Bilirkişilerden özellikle 2 no’lu güzergahtan günümüzün teknolojisinden yararlanılarak makul sürede ve emek harcanarak geçit yolu açılmasının mümkün olup olmadığı konusunda ek rapor alınmak suretiyle geçit kurulup kurulamayacağı araştırılarak gerekirse mahallinde yeniden keşif yapılmak suretiyle sonucuna göre bir karar verilmelidir.

Eksik inceleme ile bilirkişilerin yeterli olmayan raporlarına itibar edilerek yazılı şekilde hüküm kurulması doğru görülmemiştir. Bu sebeple kararın bozulması gerekmiştir.

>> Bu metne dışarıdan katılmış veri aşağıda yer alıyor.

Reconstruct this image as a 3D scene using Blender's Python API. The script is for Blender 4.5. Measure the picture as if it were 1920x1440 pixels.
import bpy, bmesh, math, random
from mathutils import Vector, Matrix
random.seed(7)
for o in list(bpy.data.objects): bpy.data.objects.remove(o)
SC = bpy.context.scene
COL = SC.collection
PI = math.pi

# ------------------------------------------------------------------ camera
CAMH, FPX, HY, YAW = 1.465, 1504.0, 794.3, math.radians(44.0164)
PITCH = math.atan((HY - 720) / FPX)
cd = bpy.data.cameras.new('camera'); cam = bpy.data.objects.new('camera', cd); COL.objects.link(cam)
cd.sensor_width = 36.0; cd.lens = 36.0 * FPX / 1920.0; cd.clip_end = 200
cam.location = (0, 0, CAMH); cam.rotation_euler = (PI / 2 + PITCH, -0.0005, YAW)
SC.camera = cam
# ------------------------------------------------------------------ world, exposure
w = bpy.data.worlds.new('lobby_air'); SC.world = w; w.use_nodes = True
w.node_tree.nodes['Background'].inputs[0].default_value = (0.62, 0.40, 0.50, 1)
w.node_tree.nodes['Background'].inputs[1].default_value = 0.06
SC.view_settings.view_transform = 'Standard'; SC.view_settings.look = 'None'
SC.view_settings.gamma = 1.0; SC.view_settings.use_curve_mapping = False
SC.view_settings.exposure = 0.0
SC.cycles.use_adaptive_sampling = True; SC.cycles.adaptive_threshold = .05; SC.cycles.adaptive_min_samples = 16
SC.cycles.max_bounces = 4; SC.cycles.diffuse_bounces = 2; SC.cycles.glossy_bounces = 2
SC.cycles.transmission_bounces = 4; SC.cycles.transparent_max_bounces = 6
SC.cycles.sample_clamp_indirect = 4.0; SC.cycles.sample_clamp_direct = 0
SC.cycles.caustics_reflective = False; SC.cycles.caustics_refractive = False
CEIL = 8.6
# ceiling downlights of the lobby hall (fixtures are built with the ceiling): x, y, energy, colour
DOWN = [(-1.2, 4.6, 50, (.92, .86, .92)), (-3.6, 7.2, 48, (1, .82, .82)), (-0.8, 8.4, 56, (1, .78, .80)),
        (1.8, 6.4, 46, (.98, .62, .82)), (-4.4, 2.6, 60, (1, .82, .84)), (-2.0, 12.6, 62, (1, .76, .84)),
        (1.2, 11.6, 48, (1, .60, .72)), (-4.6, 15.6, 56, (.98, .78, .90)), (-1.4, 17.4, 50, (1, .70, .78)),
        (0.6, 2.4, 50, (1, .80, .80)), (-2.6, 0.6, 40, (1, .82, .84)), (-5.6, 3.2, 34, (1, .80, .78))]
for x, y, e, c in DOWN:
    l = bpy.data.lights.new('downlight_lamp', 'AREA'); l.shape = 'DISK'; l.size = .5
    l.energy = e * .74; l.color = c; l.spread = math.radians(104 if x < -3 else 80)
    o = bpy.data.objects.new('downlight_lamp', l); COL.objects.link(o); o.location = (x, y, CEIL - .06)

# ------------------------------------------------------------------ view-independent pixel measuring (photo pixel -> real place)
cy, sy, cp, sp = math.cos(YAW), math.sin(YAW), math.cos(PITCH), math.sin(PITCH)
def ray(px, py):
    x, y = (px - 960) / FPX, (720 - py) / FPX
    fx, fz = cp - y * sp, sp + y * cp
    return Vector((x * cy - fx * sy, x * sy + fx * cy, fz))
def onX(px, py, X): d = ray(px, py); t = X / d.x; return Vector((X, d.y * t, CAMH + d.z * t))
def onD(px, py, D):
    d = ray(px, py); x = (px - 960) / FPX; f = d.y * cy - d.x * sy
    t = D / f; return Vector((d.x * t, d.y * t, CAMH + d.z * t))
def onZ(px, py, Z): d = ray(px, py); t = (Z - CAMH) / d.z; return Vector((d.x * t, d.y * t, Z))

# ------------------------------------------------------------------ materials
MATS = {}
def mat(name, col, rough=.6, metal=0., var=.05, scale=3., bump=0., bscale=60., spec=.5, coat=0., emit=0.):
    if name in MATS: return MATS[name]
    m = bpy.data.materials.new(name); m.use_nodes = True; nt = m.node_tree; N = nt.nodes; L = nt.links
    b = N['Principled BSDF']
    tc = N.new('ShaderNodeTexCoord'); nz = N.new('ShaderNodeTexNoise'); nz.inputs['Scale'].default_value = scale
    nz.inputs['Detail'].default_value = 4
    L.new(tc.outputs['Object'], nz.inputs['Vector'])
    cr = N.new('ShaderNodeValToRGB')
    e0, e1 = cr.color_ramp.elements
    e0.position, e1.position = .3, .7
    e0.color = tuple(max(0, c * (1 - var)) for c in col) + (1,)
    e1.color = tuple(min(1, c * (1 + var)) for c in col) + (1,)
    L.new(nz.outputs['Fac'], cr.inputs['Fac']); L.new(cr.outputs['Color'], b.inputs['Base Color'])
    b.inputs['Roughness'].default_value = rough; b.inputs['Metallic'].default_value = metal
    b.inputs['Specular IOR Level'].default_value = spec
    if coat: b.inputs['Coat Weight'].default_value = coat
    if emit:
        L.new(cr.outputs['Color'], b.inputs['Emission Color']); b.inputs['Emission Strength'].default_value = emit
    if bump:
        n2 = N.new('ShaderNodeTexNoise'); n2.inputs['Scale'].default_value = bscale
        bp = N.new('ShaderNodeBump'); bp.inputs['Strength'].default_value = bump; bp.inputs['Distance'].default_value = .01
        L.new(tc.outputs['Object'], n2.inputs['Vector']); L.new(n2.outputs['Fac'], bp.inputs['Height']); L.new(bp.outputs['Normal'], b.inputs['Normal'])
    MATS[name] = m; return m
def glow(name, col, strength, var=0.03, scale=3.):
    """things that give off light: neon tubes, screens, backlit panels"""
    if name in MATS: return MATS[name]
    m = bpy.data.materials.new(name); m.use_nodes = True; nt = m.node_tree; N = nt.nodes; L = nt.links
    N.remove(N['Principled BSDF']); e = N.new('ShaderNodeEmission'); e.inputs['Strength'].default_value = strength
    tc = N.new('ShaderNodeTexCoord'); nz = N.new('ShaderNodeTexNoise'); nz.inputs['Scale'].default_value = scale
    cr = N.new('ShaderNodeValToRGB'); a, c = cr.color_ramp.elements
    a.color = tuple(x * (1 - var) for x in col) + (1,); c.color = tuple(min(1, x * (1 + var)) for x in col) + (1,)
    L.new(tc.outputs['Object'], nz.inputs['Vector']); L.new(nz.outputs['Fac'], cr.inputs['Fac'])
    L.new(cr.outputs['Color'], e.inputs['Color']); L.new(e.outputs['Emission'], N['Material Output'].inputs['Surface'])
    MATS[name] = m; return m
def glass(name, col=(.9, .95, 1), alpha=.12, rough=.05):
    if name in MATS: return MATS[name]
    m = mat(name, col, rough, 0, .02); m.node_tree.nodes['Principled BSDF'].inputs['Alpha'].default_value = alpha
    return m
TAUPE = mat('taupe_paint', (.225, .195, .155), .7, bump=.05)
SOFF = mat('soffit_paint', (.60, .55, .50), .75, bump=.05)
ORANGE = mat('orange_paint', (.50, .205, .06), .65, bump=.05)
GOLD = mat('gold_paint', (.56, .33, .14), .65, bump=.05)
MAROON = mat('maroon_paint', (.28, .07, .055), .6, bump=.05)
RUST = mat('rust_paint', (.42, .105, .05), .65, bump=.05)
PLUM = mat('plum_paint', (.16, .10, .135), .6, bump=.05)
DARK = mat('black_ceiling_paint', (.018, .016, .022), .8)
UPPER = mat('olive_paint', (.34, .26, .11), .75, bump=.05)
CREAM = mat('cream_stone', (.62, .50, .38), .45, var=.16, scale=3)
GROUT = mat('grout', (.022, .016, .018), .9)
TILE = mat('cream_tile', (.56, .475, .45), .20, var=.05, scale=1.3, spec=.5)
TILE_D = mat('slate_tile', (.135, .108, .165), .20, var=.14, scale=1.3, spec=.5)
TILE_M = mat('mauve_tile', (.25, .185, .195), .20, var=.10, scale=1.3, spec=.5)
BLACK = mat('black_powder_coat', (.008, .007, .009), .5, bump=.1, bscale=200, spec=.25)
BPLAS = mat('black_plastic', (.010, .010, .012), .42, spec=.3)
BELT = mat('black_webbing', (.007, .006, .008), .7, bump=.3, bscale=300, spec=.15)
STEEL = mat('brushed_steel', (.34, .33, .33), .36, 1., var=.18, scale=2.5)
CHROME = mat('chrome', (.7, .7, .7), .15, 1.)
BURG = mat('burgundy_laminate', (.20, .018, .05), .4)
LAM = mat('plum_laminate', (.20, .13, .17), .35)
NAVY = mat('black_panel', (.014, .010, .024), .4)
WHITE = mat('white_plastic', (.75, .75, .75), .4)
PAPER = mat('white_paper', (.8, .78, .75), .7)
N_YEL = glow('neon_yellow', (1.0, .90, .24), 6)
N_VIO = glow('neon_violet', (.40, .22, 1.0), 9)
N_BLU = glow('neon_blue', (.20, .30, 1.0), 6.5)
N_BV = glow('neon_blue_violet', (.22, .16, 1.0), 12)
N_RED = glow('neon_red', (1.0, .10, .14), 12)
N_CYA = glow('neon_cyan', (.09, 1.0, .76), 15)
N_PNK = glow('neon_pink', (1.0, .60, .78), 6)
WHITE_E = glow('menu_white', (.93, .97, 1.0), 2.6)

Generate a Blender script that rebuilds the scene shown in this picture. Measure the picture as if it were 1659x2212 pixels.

SONUÇ: Yukarıda yazılı nedenlerle; davalı Hüseyin vekilinin temyiz itirazlarının kabulüyle hükmün BOZULMASINA, temyiz harcının istek halinde yatırana geri verilmesine, kararın tebliğinden itibaren 15 gün içinde karar düzeltme yolu açık olmak üzere, 18.06.2015 tarihinde oybirliği ile karar verildi.